Short task: Repeat the entire listing exactly as written.
'''
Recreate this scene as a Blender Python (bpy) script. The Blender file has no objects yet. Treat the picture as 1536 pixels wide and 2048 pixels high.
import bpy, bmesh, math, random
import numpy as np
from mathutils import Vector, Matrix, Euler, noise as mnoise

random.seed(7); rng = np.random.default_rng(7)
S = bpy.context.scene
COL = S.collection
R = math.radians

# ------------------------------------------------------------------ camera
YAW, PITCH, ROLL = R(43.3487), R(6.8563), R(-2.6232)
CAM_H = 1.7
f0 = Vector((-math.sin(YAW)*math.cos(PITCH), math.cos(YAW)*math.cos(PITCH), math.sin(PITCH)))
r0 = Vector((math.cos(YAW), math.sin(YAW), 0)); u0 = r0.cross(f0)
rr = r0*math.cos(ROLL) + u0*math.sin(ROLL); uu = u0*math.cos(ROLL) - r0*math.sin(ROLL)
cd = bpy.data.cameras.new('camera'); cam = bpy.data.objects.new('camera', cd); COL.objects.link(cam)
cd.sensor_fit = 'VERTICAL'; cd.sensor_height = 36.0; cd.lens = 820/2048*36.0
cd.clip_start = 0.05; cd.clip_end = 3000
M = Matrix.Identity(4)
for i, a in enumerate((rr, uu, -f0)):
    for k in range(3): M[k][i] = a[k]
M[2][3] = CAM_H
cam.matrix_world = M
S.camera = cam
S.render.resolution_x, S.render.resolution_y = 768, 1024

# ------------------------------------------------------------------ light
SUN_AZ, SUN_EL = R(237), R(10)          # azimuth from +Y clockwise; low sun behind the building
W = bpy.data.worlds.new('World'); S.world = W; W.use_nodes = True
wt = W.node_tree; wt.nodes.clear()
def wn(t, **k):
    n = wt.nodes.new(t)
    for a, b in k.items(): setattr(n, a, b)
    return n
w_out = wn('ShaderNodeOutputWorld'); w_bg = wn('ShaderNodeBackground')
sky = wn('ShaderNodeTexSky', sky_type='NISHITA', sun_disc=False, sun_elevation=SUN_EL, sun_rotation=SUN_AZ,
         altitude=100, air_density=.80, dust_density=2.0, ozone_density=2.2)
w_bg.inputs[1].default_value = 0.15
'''
Solution:
Recreate this scene as a Blender Python (bpy) script. The Blender file has no objects yet. Treat the picture as 1536 pixels wide and 2048 pixels high.
import bpy, bmesh, math, random
import numpy as np
from mathutils import Vector, Matrix, Euler, noise as mnoise

random.seed(7); rng = np.random.default_rng(7)
S = bpy.context.scene
COL = S.collection
R = math.radians

# ------------------------------------------------------------------ camera
YAW, PITCH, ROLL = R(43.3487), R(6.8563), R(-2.6232)
CAM_H = 1.7
f0 = Vector((-math.sin(YAW)*math.cos(PITCH), math.cos(YAW)*math.cos(PITCH), math.sin(PITCH)))
r0 = Vector((math.cos(YAW), math.sin(YAW), 0)); u0 = r0.cross(f0)
rr = r0*math.cos(ROLL) + u0*math.sin(ROLL); uu = u0*math.cos(ROLL) - r0*math.sin(ROLL)
cd = bpy.data.cameras.new('camera'); cam = bpy.data.objects.new('camera', cd); COL.objects.link(cam)
cd.sensor_fit = 'VERTICAL'; cd.sensor_height = 36.0; cd.lens = 820/2048*36.0
cd.clip_start = 0.05; cd.clip_end = 3000
M = Matrix.Identity(4)
for i, a in enumerate((rr, uu, -f0)):
    for k in range(3): M[k][i] = a[k]
M[2][3] = CAM_H
cam.matrix_world = M
S.camera = cam
S.render.resolution_x, S.render.resolution_y = 768, 1024

# ------------------------------------------------------------------ light
SUN_AZ, SUN_EL = R(237), R(10)          # azimuth from +Y clockwise; low sun behind the building
W = bpy.data.worlds.new('World'); S.world = W; W.use_nodes = True
wt = W.node_tree; wt.nodes.clear()
def wn(t, **k):
    n = wt.nodes.new(t)
    for a, b in k.items(): setattr(n, a, b)
    return n
w_out = wn('ShaderNodeOutputWorld'); w_bg = wn('ShaderNodeBackground')
sky = wn('ShaderNodeTexSky', sky_type='NISHITA', sun_disc=False, sun_elevation=SUN_EL, sun_rotation=SUN_AZ,
         altitude=100, air_density=.80, dust_density=2.0, ozone_density=2.2)
w_bg.inputs[1].default_value = 0.15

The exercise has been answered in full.